Li osservo spesso. Sono creativi, fragili, pensierosi, sensibili e timorosi. Nati e catapultati in un periodo storico dove forse gli adulti hanno pensato poco al loro futuro.

L’ultimo giorno di scuola non hanno avuto il tempo di salutarsi. Hanno dovuto affrontare la paura per un nemico invisibile, la riorganizzazione delle routine familiari e la famigerata Didattica a distanza, per gli amici chiamata anche DaD.

Ma i nostri adolescenti il mondo virtuale lo conoscevano già bene. La rete era, ed è, la loro “finestra” per affacciarsi sul mondo, e il loro “laboratorio” per sperimentare e costruire la propria identità personale e sociale. Quando li ascolto capisco che per le nuove generazioni non si parla di “reale” e “virtuale” come di due mondi diversi e che si escludono a vicenda. Per loro esiste un “concreto” e un “virtuale”, ma che entrambi fanno parte della loro realtà! Per questo si sono adattati in fretta a questa nuova situazione. 

Si alternano tra una videolezione su Classroom o Teams, i compiti assegnati, le interrogazioni, qualche partita a Fortnite o Minecraft, chat e videochiamate su WhatsApp con gli amici, storie su Instagram e video su Tik Tok. Ma non solo!

Musica, giochi in scatola con la famiglia, torte e impasti, libri, film e serie tv. Hanno riscoperto la vita familiare, e molti mi dicono di non aver mai trascorso così tanto tempo con i loro genitori, e questo lo apprezzano davvero molto! Il tempo in famiglia per molti di loro, prima del lockdown, era vissuto in solitudine o come molto frenetico, e mi raccontavano che di solito vedevano i loro genitori solo tardi la sera.

Se chiedi loro qual è la paura più grande che hanno in questo momento ti dicono chiaramente che hanno paura del futuro, paura che la quotidianità non torni più quella di prima. Si preoccupano per le persone a loro care. Soprattutto per i loro nonni, che non vedono da molto tempo. Hanno paura per i loro genitori, che hanno continuato a lavorare. Mancano gli amici e condividere con loro momenti di socialità, quelli concreti, non solo virtuali!

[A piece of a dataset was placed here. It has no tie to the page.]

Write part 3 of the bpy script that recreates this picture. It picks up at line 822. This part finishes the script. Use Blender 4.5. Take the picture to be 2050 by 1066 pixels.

In adolescenza i ragazzi vivono “una seconda nascita”. Attraverso trasformazioni e crisi, sono portati ad accettare l’idea di non è essere invincibili, e quindi a fare i conti con la scoperta della mortalità. È a questa età che i ragazzi cominciano seriamente a confrontarsi con l’idea della vita e della morte, e con le fragilità umane. Si interrogano anche su che cosa c’è dopo la morte. Provano a darsi delle risposte. Ma i dubbi sono tanti e le emozioni contrastanti. Questo li spaventa molto e attivamente cercano di controllare queste paure. Sembrano taciturni e poco inclini ad aprirsi, ma nella loro testa frullano tanti pensieri. Mi interrogo spesso su cosa serva ai nostri ragazzi in questo momento e nella vita di tutti i giorni. Penso che da adulti dobbiamo fondamentalmente INTERESSARCI. Interessarci a cosa provano, a cosa sperimentano, a quali sono le loro paure. Ma soprattutto a quali sono i loro sogni.  Dobbiamo averne cura, perché in fin dei conti, il futuro che ci aspetta, è l’eredità che lasceremo loro.